Dalam merespons berbagai isu dan tantangan
pembangunan yang aktual dalam era otonomi daerah, maka keberadaan visi
penyelenggaraan penataan ruang yang tegas menjadi sangat penting. Dalam
RAKERNAS - BKTRN di Surabaya yang lalu, Menko Perekonomian selaku Ketua
BKTRN telah menjabarkan keywords yang menjadi jiwa daripada visi
tata ruang ke depan. Adapun keywords dimaksud adalah: “integrasi tata ruang darat, laut dan udara”, “pengelolaan
pusat pertumbuhan baru”, “pengembangan kawasan perbatasan”, “pengendalian dalam pengelolaan tata
ruang” dan “peningkatan
aspek pertahanan dan keamanan dalam penataan ruang (demi keutuhan
NKRI).”
Adalah menjadi tugas Ditjen Penataan Ruang -
Depkimpraswil untuk menjabarkan jiwa dari visi tata ruang ke depan
tersebut ke dalam bentuk kebijakan dan strategi penyelenggaraan penataan
ruang. Selain itu perumusan kebijakan dan strategi tersebut tidak dapat
pula dilepaskan dari 2 (dua) pokok kesepakatan yang dicapai dalam RAKERNAS
- BKTRN, yaitu : pengaturan penataan
ruang nasional dan penguatan peran daerah dalam penataan ruang.
Berpijak pada jiwa daripada visi tata ruang ke depan
dan kesepakatan RAKERNAS - BKTRN tersebut, maka telah dihasilkan rumusan
kebijakan dan strategi pokok penataan ruang tahun 2004 dan pasca 2004,
yakni :
1. Memfungsikan kembali (revitalisasi) penataan ruang yang
mampu menangani agenda-agenda aktual, terbuka, akuntabel dan mengaktifkan peran
masyarakat.
2.
Memantapkan RTRWN sebagai acuan pengembangan wilayah, yang ditempuh melalui :
a. Operasionalisasi RTRWN (melalui RTRW
Pulau, Propinsi, Kabupaten dan RTRW Kota) sebagai produk yang mengintegrasikan rencana pemanfaatan ruang
darat, laut dan pesisir, serta udara,
b.
Koordinasi lintas sektor dan lintas daerah,
dan
c. Pengembangan sistem penataan ruang.
Dalam kaitan ini RTRWN diharapkan dapat menjadi bagian yang tidak terpisahkan
dari Sistem Perencanaan Pembangunan Nasional dan menjadi landasan dalam
penyusunan program pembangunan lima tahunan (five-years development plan).

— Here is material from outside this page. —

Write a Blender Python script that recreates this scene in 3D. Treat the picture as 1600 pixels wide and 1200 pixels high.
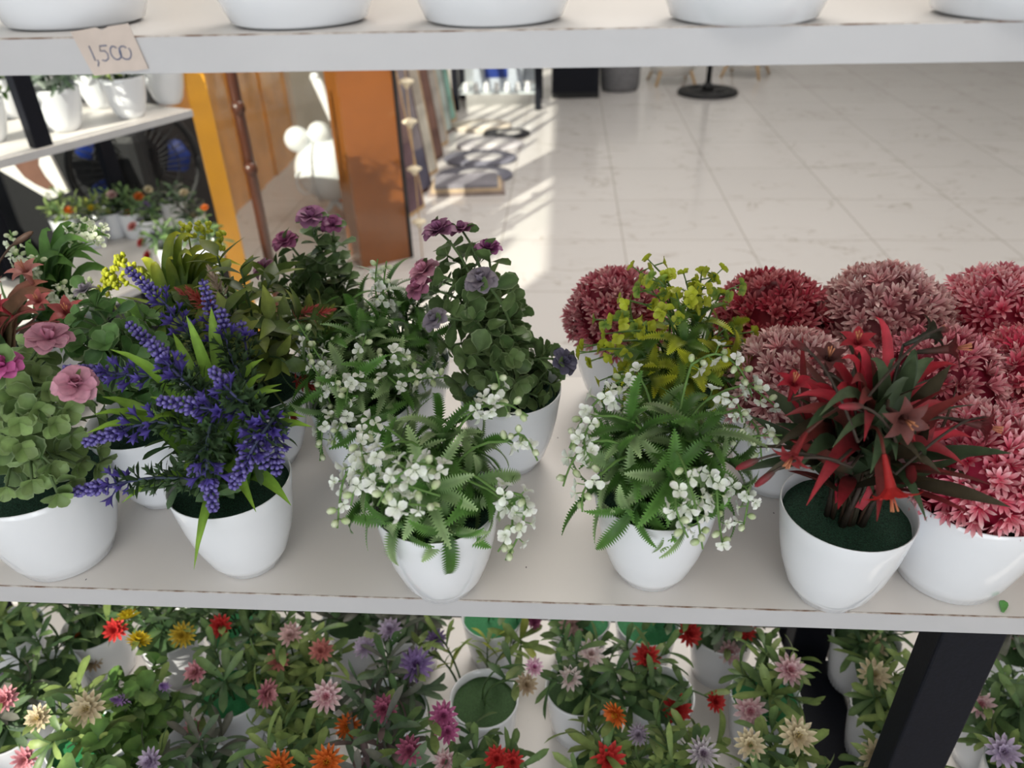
import bpy, math, random
import numpy as np
from mathutils import Vector, Matrix
S = bpy.context.scene
for o in list(bpy.data.objects): bpy.data.objects.remove(o)
PI = math.pi
rad = math.radians

# ---------------------------------------------------------------- camera
F = 1200.0
CAM = np.array([0.0, 0.0, 1.406])
YAW, PITCH, ROLL = rad(4.4), rad(32.0), rad(1.6)
fw = np.array([-math.sin(YAW)*math.cos(PITCH), math.cos(YAW)*math.cos(PITCH), -math.sin(PITCH)])
r0 = np.array([math.cos(YAW), math.sin(YAW), 0.0]); u0 = np.cross(r0, fw)
RT = math.cos(ROLL)*r0 - math.sin(ROLL)*u0
UP = math.sin(ROLL)*r0 + math.cos(ROLL)*u0
cd = bpy.data.cameras.new('camera'); cam = bpy.data.objects.new('camera', cd)
S.collection.objects.link(cam); S.camera = cam
cam.matrix_world = Matrix(((RT[0], UP[0], -fw[0], CAM[0]), (RT[1], UP[1], -fw[1], CAM[1]), (RT[2], UP[2], -fw[2], CAM[2]), (0, 0, 0, 1)))
cd.sensor_width = 36.0; cd.lens = 36.0*F/1600.0; cd.clip_start = 0.02; cd.clip_end = 100
cd.dof.use_dof = True; cd.dof.focus_distance = 0.62; cd.dof.aperture_fstop = 6.5

# ---------------------------------------------------------------- world, sun, lights, exposure
W = bpy.data.worlds.new('world'); S.world = W; W.use_nodes = True
bg = W.node_tree.nodes['Background']
bg.inputs[0].default_value = (0.86, 0.93, 1.0, 1); bg.inputs[1].default_value = 0.9
SUN_AZ = (0.45, 0.893); SUN_EL = rad(30)
sd = bpy.data.lights.new('sun', 'SUN'); sd.energy = 9.0; sd.angle = rad(0.5); sd.color = (1.0, 0.93, 0.80)
so = bpy.data.objects.new('sun', sd); S.collection.objects.link(so)
sdir = Vector((SUN_AZ[0]*math.cos(SUN_EL), SUN_AZ[1]*math.cos(SUN_EL), -math.sin(SUN_EL)))
so.rotation_euler = sdir.to_track_quat('-Z', 'Y').to_euler(); so.location = (-3, -4, 4)
def area(name, loc, aim, sx, sy, e, col=(1, 1, 1)):
    d = bpy.data.lights.new(name, 'AREA'); d.shape = 'RECTANGLE'; d.size = sx; d.size_y = sy; d.energy = e; d.color = col
    o = bpy.data.objects.new(name, d); S.collection.objects.link(o); o.location = loc
    o.rotation_euler = (Vector(aim)-Vector(loc)).to_track_quat('-Z', 'Y').to_euler()
area('shop_front_daylight', (0.0, -2.6, 1.15), (0.0, 0.6, 0.95), 3.8, 1.3, 50, (0.95, 0.98, 1.0))
area('window_daylight_left', (-1.1, -3.9, 1.5), (-.2, .5, 1.0), .5, 2.2, 12, (0.93, 0.97, 1.0))
area('window_daylight_right', (1.3, -3.9, 1.5), (.2, .5, 1.0), .6, 2.2, 16, (0.93, 0.97, 1.0))
area('ceiling_light_near', (0.3, 3.2, 3.9), (0.2, 2.2, 0), 1.8, 1.8, 120, (1.0, 0.94, 0.87))
area('ceiling_light_front', (0.0, -1.9, 3.9), (0.1, .3, .5), 2.4, 1.2, 26, (1.0, 0.97, 0.94))
area('ceiling_light_far', (1.2, 6.4, 3.9), (1.2, 6.4, 0), 2.0, 2.0, 40, (1.0, 0.97, 0.95))
S.view_settings.view_transform = 'Standard'; S.view_settings.look = 'None'
S.view_settings.exposure = -0.35; S.view_settings.gamma = 1.0; S.view_settings.use_curve_mapping = False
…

RTRWN juga digunakan sebagai acuan dalam
pengembangan sistem kota-kota yang
efisien, sesuai dengan fungsi-fungsi yang ditetapkan.
3.
Meningkatkan pembinaan pengelolaan KAPET (sebagai pusat pertumbuhan baru) dan
Kawasan Tertentu (sebagai kawasan yang memiliki nilai strategis nasional, seperti
kawasan perbatasan negara, kawasan kritis lingkungan, kawasan metropolitan,
dsb). Keduanya ditempuh melalui upaya fasilitasi yang konsisten dan sistematis.
4. Meningkatkan kapasitas penyelenggaraan penataan ruang di daerah dalam rangka
mempercepat pelaksanaan otonomi daerah. Adapun upaya yang ditempuh adalah
melalui :
a.
Penyelenggaraan Bintek Penyusunan dan
Evaluasi RTRW Propinsi, Kabupaten dan Kota,
b. Penciptaan iklim yang mendorong
tumbuhnya kemitraan dan peranserta masyarakat dalam penataan ruang,
c.
Peningkatan kepastian hukum dan
transparansi dalam penataan ruang, dan
d.
Penyusunan Norma, Standar, Pedoman, dan
Manual (NSPM).
5.
Terkait dengan kebijakan dan strategi
untuk meningkatkan kapasitas penyelenggaraan penataan ruang di daerah, maka
langkah strategis yang menjadi penting adalah :
a. Memperkuat peran Gubernur dalam penyelenggaraan penataan ruang, khususnya
untuk memfasilitasi kerjasama penataan ruang antardaerah otonom dan
mengendalikan pembangunan (pemanfaatan ruang) secara lebih efektif,
b. Memberdayakan Tim Koordinasi Penataan Ruang Daerah (TKPRD), baik pada tingkat
Propinsi, Kabupaten maupun Kota, dalam rangka menjalankan fungsi-fungsi
koordinasi, inisasi, supervisi, dan mediasi (conflict resolution body).